▶ **Data extract**
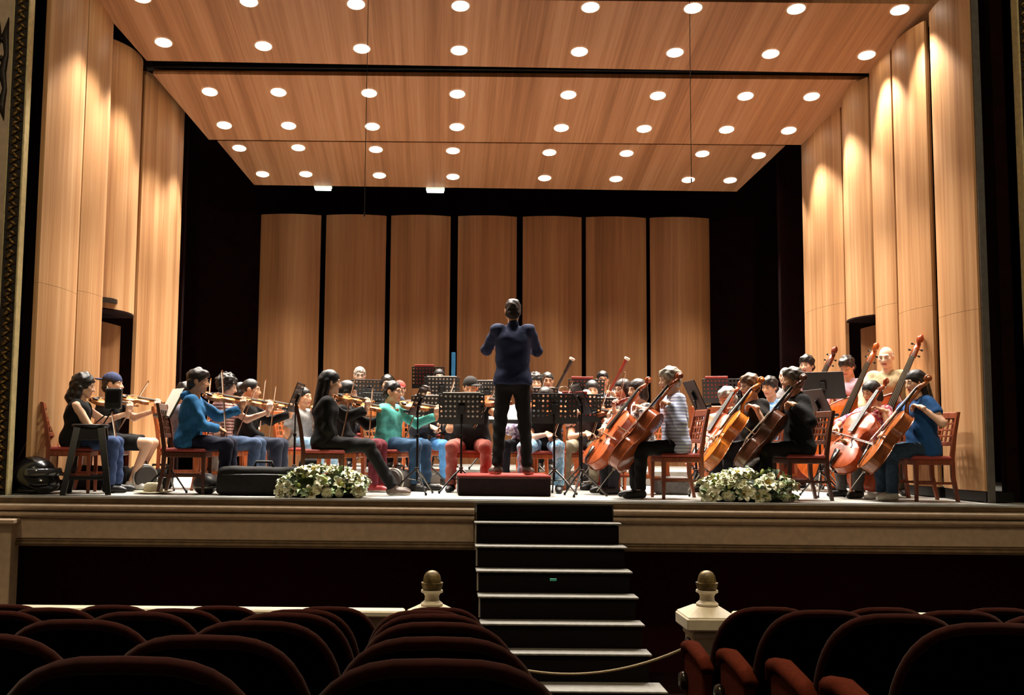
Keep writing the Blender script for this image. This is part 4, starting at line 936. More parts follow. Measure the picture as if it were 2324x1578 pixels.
# podium and conductor
pd = 11.37; px0, px1 = P(1040, 1100, pd).x, P(1250, 1100, pd).x; ph_ = P(1145, 1079, pd).z
PCX, PW, PY = (px0+px1)/2, px1-px0, YD(pd)
t = thing('podium', 'dark maroon podium box with a red carpeted top under the conductor', 'podium', (PCX, PY+.42, 0))
b = MB(); b.box((0, 0, (ph_-.02)/2), (PW, .84, ph_-.02), bev=.01); b.build('box', DARKW, t)
b = MB(); b.box((0, 0, ph_-.012), (PW+.01, .85, .024), bev=.008); b.build('carpet_top', REDC, t)
b = MB(); b.box((0, -.425, ph_-.03), (PW+.012, .008, .012)); b.build('trim', mat('brown_trim', '#4a1d14', .6), t)

person(1164, 681, 11.6, 180, 'person standing on the red podium, back turned, navy shirt, arms raised', 'conductor', 'conduct', ('#222b48', 'long'), ('#0c0908', 'long'), 'light', ('short', '#2a1a12'), stand=True, fat=1.0, lean=1, knee=.16, shoe='#5d564e', extra=('collar',), zbase=ph_, hp_=4)

V = 'violin'
# first violins, left side
person(193, 850, 11.3, 98, 'woman in black sleeveless top with wavy dark hair playing violin behind the stool', 'woman in sleeveless black top', V, ('#0e0c0c', 'none'), ('#3d4f78', 'long'), 'light', ('wavy', '#221a16'), fat=.93, hp_=14, bowv=(.28, .22, .93), bowq=.52, lean=8)
person(258, 848, 12.0, 92, 'man in backwards navy cap, black shirt and shorts, bare shin out, playing violin', 'man in backwards navy cap', V, ('#0e0c0c', 'short'), ('#0e0c0c', 'short'), 'light', ('short', '#2a1d14'), ab=.20, kf=.50, shoe='#d8d4ca', extra=(('cap', '#3c4468', math.pi), ('watch',)), bowv=(.25, -.42, .85), bowq=.48, hp_=4)
person(452, 840, 11.3, 92, 'man in a bright blue hoodie and navy trousers with tousled dark hair playing violin', 'man in bright blue hoodie', V, ('#2b6ea3', 'long'), ('#1d1f33', 'long'), 'tan', ('full', '#2b211a'), extra=('hood',), bowv=(.2, .12, .95), bowq=.42, lean=7)
person(425, 868, 12.5, 95, 'person in grey short-sleeved top sitting behind the man in the blue hoodie', 'person in grey behind blue hoodie', V, ('#6b6a78', 'short'), ('#8d8a86', 'long'), 'light', ('short', '#241a14'))
person(517, 853, 12.1, 88, 'woman with curly dark hair in striped pink top playing violin beside the blue hoodie', 'woman in striped pink top', V, ('#d8a898', 'short', 'stripe', '#6e4038'), ('#41526e', 'long'), 'light', ('curly', '#241b16'), fat=.94, hp_=16, bowv=(.2, -.3, .9), bowq=.5)
person(572, 862, 12.8, 86, 'man with dark hair tied back in a black long-sleeved shirt playing violin', 'man with tied-back dark hair', V, ('#0e0c0c', 'long'), ('#23293a', 'long'), 'tan', ('bun', '#17120f'), bowv=(.2, -.05, .95), bowq=.5)
person(548, 870, 13.6, 84, 'dark-haired person glimpsed between the striped top and tied-back hair violinists', 'half-hidden dark-haired violinist', V, ('#22222a', 'long'), ('#22222c', 'long'), 'light', ('bob', '#17120f'))
person(690, 880, 13.6, 62, 'smiling dark-haired man in grey t-shirt and light jeans playing violin', 'smiling man in grey t-shirt', V, ('#8f8d8c', 'short'), ('#7d9db8', 'long'), 'tan', ('bun', '#1c1512'), hp_=4, bowv=(.3, -.5, .8), bowq=.4)
person(752, 842, 11.3, 98, 'woman with long black hair in a black leather jacket and black trousers playing violin', 'woman with long black hair', V, ('#0e0c0c', 'long'), ('#0e0c0c', 'long'), 'light', ('long', '#120d0b'), fat=.92, bowv=(.2, -.2, .93), bowq=.5, ff=.28, kf=.47, lean=5, shoe='#6d5a52')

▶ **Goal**
All the lines above are to be given again exactly as they read, with the pictures removed.

▶ **Output of the exercise**
Keep writing the Blender script for this image. This is part 4, starting at line 936. More parts follow. Measure the picture as if it were 2324x1578 pixels.
# podium and conductor
pd = 11.37; px0, px1 = P(1040, 1100, pd).x, P(1250, 1100, pd).x; ph_ = P(1145, 1079, pd).z
PCX, PW, PY = (px0+px1)/2, px1-px0, YD(pd)
t = thing('podium', 'dark maroon podium box with a red carpeted top under the conductor', 'podium', (PCX, PY+.42, 0))
b = MB(); b.box((0, 0, (ph_-.02)/2), (PW, .84, ph_-.02), bev=.01); b.build('box', DARKW, t)
b = MB(); b.box((0, 0, ph_-.012), (PW+.01, .85, .024), bev=.008); b.build('carpet_top', REDC, t)
b = MB(); b.box((0, -.425, ph_-.03), (PW+.012, .008, .012)); b.build('trim', mat('brown_trim', '#4a1d14', .6), t)

person(1164, 681, 11.6, 180, 'person standing on the red podium, back turned, navy shirt, arms raised', 'conductor', 'conduct', ('#222b48', 'long'), ('#0c0908', 'long'), 'light', ('short', '#2a1a12'), stand=True, fat=1.0, lean=1, knee=.16, shoe='#5d564e', extra=('collar',), zbase=ph_, hp_=4)

V = 'violin'
# first violins, left side
person(193, 850, 11.3, 98, 'woman in black sleeveless top with wavy dark hair playing violin behind the stool', 'woman in sleeveless black top', V, ('#0e0c0c', 'none'), ('#3d4f78', 'long'), 'light', ('wavy', '#221a16'), fat=.93, hp_=14, bowv=(.28, .22, .93), bowq=.52, lean=8)
person(258, 848, 12.0, 92, 'man in backwards navy cap, black shirt and shorts, bare shin out, playing violin', 'man in backwards navy cap', V, ('#0e0c0c', 'short'), ('#0e0c0c', 'short'), 'light', ('short', '#2a1d14'), ab=.20, kf=.50, shoe='#d8d4ca', extra=(('cap', '#3c4468', math.pi), ('watch',)), bowv=(.25, -.42, .85), bowq=.48, hp_=4)
person(452, 840, 11.3, 92, 'man in a bright blue hoodie and navy trousers with tousled dark hair playing violin', 'man in bright blue hoodie', V, ('#2b6ea3', 'long'), ('#1d1f33', 'long'), 'tan', ('full', '#2b211a'), extra=('hood',), bowv=(.2, .12, .95), bowq=.42, lean=7)
person(425, 868, 12.5, 95, 'person in grey short-sleeved top sitting behind the man in the blue hoodie', 'person in grey behind blue hoodie', V, ('#6b6a78', 'short'), ('#8d8a86', 'long'), 'light', ('short', '#241a14'))
person(517, 853, 12.1, 88, 'woman with curly dark hair in striped pink top playing violin beside the blue hoodie', 'woman in striped pink top', V, ('#d8a898', 'short', 'stripe', '#6e4038'), ('#41526e', 'long'), 'light', ('curly', '#241b16'), fat=.94, hp_=16, bowv=(.2, -.3, .9), bowq=.5)
person(572, 862, 12.8, 86, 'man with dark hair tied back in a black long-sleeved shirt playing violin', 'man with tied-back dark hair', V, ('#0e0c0c', 'long'), ('#23293a', 'long'), 'tan', ('bun', '#17120f'), bowv=(.2, -.05, .95), bowq=.5)
person(548, 870, 13.6, 84, 'dark-haired person glimpsed between the striped top and tied-back hair violinists', 'half-hidden dark-haired violinist', V, ('#22222a', 'long'), ('#22222c', 'long'), 'light', ('bob', '#17120f'))
person(690, 880, 13.6, 62, 'smiling dark-haired man in grey t-shirt and light jeans playing violin', 'smiling man in grey t-shirt', V, ('#8f8d8c', 'short'), ('#7d9db8', 'long'), 'tan', ('bun', '#1c1512'), hp_=4, bowv=(.3, -.5, .8), bowq=.4)
person(752, 842, 11.3, 98, 'woman with long black hair in a black leather jacket and black trousers playing violin', 'woman with long black hair', V, ('#0e0c0c', 'long'), ('#0e0c0c', 'long'), 'light', ('long', '#120d0b'), fat=.92, bowv=(.2, -.2, .93), bowq=.5, ff=.28, kf=.47, lean=5, shoe='#6d5a52')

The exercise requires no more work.